In “Stockholm,” Ethan Hawke plays a bank robber who prefers to be addressed as “Outlaw.” (Dark Star Pictures)

In “Stockholm,” Ethan Hawke plays a bank robber who prefers to be addressed as “Outlaw.” (Dark Star Pictures)

Loopy ‘Stockholm’ makes you feel for its moronic antihero

Ethan Hawke shines in this film about the bank heist behind the expression “Stockholm Syndrome.”

One of the notable things about the Stockholm Syndrome is how quickly the phrase entered the language. Maybe the phenomenon always existed, but needed a catchy name.

The phrase was coined after a bizarre 1973 bank robbery in Sweden, where a group of hostages developed sympathy for their kidnappers. Over the course of a six-day ordeal, they felt the authorities were the real threat to their survival, and maintained contact with the robbers even after the siege was over.

A new movie takes the outline of the real story and scrambles around the facts. The syndrome remains the same.

“Stockholm” begins with a bank robber named Lars (Ethan Hawke) storming a large, stately bank. More bungler than crisp professional, Lars wears a cowboy hat, wants to be referred to as “Outlaw,” and sets up a radio to play music (he favors “Nashville Skyline”-era Bob Dylan).

It doesn’t take long to realize writer-director Robert Budreau is playing the situation for black humor. It can hardly be played any other way, because Lars is so overconfident in his criminal abilities.

He has a list of demands for the cold-blooded Stockholm police chief (Christopher Heyerdahl in an impressively icy turn). These include the release of a jailbird pal, Gunnar (Mark Strong, currently doing duty as the villain in “Shazam!”), and a sweet Ford Mustang for a getaway car — the same kind Steve McQueen drove in “Bullitt,” if possible.

One of the hostages is Bianca (Noomi Rapace), a mild bank teller who wears 1970s eyeglasses as big as dinner plates. As the stand-off drags on, she develops a bond with Lars, which we infer is at least as maternal as it is romantic — Lars comes across as a misbehaving boy who needs a little motherly love.

Rapace, the star of “Prometheus” and the Swedish “Girl with the Dragon Tattoo” films, gives a delicate performance. The movie’s jokey style needs something solid at its center, and she provides that; her grave, clear-eyed presence is welcome ballast.

She’s the opposite of Hawke, who goes full goof-off as the kind of showboat who’s frankly enjoying the bank robbery a little too much. But Hawke never tips completely into cartoon territory — in the end, there’s something human about this idiot.

Hawke gave a tremendous performance for director Brudeau in “Born to Be Blue,” as jazzman Chet Baker. “Stockholm” is a much loopier film, with a vibe that surely owes a giant debt to “Dog Day Afternoon,” that heist-gone-kablooey classic that worked a comic-dramatic groove.

“Stockholm” doesn’t reach that level, and you might occasionally wonder whether there’s something just a tad irresponsible about playing this kind of incident for laughs.
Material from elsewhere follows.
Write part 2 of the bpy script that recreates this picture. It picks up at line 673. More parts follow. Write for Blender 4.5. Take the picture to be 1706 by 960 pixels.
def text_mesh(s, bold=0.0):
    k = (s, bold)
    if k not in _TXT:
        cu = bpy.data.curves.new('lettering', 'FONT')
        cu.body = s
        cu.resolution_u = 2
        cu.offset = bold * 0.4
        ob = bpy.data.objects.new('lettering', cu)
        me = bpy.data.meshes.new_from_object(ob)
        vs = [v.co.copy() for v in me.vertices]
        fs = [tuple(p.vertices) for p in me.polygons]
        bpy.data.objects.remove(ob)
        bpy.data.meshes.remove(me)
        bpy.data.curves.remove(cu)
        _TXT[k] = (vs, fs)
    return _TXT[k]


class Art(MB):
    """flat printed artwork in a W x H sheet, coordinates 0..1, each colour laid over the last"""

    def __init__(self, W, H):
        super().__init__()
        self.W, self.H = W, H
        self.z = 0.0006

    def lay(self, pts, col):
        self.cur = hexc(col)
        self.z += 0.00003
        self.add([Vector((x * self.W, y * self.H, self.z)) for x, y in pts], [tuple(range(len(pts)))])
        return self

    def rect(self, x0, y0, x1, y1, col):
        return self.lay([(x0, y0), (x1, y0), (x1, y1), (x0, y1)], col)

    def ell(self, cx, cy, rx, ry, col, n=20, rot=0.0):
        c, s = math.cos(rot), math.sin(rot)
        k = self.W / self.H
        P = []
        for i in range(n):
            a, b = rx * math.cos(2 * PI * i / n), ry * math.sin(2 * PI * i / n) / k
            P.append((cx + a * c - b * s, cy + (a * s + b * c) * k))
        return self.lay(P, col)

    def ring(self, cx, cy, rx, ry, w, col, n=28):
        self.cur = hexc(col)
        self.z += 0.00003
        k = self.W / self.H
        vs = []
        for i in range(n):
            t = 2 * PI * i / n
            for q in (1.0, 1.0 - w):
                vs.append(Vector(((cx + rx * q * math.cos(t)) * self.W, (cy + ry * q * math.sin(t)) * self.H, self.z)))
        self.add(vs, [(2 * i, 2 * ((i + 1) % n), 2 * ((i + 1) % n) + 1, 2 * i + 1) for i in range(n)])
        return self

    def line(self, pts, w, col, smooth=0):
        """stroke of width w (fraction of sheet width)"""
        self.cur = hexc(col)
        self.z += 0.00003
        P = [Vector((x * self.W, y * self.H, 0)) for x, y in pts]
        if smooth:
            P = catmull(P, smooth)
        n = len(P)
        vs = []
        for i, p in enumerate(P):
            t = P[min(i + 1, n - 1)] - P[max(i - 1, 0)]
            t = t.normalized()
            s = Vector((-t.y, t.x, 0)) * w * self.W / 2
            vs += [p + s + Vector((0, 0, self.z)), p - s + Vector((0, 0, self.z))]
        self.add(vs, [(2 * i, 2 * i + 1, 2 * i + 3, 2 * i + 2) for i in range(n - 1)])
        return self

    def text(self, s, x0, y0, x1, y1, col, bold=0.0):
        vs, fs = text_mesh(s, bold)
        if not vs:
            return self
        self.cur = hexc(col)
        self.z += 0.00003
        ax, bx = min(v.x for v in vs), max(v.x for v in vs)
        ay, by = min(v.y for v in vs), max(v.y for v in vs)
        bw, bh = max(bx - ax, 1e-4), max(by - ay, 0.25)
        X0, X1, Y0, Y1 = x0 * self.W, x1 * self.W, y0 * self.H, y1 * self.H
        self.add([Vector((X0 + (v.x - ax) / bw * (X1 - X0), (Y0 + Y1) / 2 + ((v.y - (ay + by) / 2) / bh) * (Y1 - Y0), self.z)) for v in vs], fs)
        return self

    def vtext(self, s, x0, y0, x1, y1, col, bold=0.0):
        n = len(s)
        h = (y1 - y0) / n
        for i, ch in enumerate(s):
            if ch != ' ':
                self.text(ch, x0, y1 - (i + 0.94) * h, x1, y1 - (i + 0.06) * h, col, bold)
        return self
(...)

But the longer it went on, the more I liked it — unless that’s Stockholm Syndrome kicking in.

“Stockholm” (3 stars)

A fictionalized version of the 1973 bank robbery in which hostages bonded with their kidnappers — thus birthing the phrase “Stockholm Syndrome.” The movie doesn’t always nail its comic-dramatic tone, but Ethan Hawke and Noomi Rapace are strong enough to make it work.